- [YOUR TASK]:
Write out again the entries from the first line to the line that includes "COL = S.collection", keeping both of those lines.

- [RECORD SET]:
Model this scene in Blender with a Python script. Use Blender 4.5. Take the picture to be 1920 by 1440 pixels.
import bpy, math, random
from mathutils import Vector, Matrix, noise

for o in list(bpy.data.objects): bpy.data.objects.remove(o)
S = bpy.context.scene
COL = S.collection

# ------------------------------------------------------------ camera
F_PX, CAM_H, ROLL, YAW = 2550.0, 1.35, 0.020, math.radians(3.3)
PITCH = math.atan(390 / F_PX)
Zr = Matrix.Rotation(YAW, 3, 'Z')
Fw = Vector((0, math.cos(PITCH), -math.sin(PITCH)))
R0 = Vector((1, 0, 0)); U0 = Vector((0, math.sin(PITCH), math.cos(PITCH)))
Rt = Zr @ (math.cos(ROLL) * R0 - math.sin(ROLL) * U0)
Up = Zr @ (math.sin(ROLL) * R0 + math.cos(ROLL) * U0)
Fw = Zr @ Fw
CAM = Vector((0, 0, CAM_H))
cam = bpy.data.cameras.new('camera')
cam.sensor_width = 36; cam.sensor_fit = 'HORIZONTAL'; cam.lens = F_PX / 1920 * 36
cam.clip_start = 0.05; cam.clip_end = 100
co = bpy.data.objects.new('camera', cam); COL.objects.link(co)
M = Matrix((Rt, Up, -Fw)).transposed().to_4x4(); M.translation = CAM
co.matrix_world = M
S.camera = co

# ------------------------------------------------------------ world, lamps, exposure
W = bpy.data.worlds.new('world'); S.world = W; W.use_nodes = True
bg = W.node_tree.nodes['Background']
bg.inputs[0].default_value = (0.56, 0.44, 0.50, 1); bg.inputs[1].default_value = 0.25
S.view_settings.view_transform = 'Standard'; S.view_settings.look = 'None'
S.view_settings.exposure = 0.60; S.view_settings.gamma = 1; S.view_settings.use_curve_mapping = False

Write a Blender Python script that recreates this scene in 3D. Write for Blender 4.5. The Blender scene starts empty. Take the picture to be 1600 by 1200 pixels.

- [OUTPUT FOR THIS TASK]:
Model this scene in Blender with a Python script. Use Blender 4.5. Take the picture to be 1920 by 1440 pixels.
import bpy, math, random
from mathutils import Vector, Matrix, noise

for o in list(bpy.data.objects): bpy.data.objects.remove(o)
S = bpy.context.scene
COL = S.collection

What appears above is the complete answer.